05.23.2011

Heat from the Vault, pt. II

curtis knight - down in the village 1970

Curtis Knight - Down in the Village (R&B/Rock)

Curtis Knight was a guitar player who’s musical output was sadly overshadowed by his connection to Jimi Hendrix. This entire album is consistently amazing, with floor-shaking drums and bass (play it in the booth), and top-notch songwriting by Mr. Night. The WOBC copy is cleaner and more crackle-free than the youtube clip.

His other releases are worth checking out too. The self-produced “UFO” shows off his versatility.

Nick Straker Band – Nick Straker Band (R&B/Disco)

This group was way ahead of its time. In their 1981 album, they combined synthesizers, drum machines and smooth disco beats to create a sound that has since been imitated to death by bands from the last 10 years. While the Straker Band weren’t the first disco group to mess with electronics, they were one of the best. The record sounds like it could’ve been produced yesterday, and will come out clean and booming through the WOBC speakers when you play it at full volume.
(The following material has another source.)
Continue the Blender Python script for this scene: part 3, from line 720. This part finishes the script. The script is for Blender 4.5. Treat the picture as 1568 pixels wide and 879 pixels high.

I’ve heard that some detroit house DJs used to mix “a little bit of jazz” into their sets in the 80s, which isn’t surprising once you hear it.

 

Cybotron – Enter (Electronic)

Speaking of Detroit,  techno pioneers and Motown natives Juan Atkins and Richard Davis formed Cybotron in the early 80s after listening to a lot of Kraftwerk and reading about particle accelerators. The song “Clear” had a massive impact on the electronic music and hip-hop that followed its release. Its been sampled a bunch of times, the biggest example being the beat for “Lose Control” by Missy Elliot and Ciara, which is basically just a loop from the song.

 

Thomas “Coke” Escovedo – Comin At Ya!

This is the second solo effort by the former Santana percussionist. I would rank it equally with his self titled debut, and way above his last record, Disco Fantasy. Though Escovedo’s career was tragically cut short by his early death, people continue to be introduced to his music today, largely  because of hip-hop. The song “I wouldn’t change a thing” was included in the popular  Ultimate Breaks and Beats series for the 15-second drum break at the intro, which was lifted by Eric B and Rakim for their song “Follow the Leader.” MF Doom also looped a brief snippet of “Hangin On” for one of his beats.